SUPPLIED INFORMATION
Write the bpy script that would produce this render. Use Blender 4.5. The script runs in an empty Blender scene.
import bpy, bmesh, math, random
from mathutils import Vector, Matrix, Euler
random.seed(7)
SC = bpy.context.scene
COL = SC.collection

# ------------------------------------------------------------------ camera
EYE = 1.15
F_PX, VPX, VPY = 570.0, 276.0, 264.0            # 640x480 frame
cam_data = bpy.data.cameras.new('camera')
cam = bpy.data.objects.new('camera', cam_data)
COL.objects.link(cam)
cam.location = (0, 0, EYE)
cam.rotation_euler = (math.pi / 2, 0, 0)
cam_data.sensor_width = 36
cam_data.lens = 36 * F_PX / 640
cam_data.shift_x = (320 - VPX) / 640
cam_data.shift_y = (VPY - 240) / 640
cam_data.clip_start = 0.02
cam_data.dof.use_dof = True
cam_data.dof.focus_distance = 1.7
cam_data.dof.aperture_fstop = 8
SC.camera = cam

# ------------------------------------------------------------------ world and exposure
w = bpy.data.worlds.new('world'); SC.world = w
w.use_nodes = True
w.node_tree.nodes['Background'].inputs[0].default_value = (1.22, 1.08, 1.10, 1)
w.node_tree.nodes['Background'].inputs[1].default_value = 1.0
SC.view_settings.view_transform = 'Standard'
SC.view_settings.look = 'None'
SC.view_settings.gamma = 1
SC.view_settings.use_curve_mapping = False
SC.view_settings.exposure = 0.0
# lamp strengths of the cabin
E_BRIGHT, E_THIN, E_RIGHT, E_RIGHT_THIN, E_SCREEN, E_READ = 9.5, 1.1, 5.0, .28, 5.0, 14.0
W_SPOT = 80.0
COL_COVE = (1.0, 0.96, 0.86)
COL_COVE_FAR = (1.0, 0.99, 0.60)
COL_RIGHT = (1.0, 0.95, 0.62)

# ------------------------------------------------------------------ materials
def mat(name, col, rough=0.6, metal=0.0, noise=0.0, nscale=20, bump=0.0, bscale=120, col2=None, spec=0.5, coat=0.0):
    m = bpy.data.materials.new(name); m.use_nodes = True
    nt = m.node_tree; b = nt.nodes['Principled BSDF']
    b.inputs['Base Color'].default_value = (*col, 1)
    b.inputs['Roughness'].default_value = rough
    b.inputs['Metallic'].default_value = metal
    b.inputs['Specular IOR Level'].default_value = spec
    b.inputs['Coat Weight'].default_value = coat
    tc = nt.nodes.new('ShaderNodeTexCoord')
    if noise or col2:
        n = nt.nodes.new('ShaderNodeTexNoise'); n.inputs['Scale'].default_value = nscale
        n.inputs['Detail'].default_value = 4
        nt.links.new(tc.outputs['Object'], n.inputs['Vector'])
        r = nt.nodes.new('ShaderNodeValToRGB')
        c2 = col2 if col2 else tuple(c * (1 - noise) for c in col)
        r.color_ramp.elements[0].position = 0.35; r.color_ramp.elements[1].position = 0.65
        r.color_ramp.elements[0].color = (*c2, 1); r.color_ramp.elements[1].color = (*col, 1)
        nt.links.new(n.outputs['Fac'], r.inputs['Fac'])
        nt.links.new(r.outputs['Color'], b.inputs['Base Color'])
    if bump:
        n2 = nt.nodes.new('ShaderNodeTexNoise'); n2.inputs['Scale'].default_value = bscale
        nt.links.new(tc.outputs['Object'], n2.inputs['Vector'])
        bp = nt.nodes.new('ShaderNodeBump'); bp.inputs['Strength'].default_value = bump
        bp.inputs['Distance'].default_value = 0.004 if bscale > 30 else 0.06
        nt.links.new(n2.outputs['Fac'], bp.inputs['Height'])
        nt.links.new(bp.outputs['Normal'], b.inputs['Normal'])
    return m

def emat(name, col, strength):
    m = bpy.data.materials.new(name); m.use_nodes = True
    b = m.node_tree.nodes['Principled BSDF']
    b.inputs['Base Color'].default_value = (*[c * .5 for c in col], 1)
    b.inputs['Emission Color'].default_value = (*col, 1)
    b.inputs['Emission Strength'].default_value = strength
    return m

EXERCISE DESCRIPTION
All lines from the beginning of the material above through the one with "COL = SC.collection" need to be returned exactly; please return those and only those.

PROBLEM SOLUTION
Write the bpy script that would produce this render. Use Blender 4.5. The script runs in an empty Blender scene.
import bpy, bmesh, math, random
from mathutils import Vector, Matrix, Euler
random.seed(7)
SC = bpy.context.scene
COL = SC.collection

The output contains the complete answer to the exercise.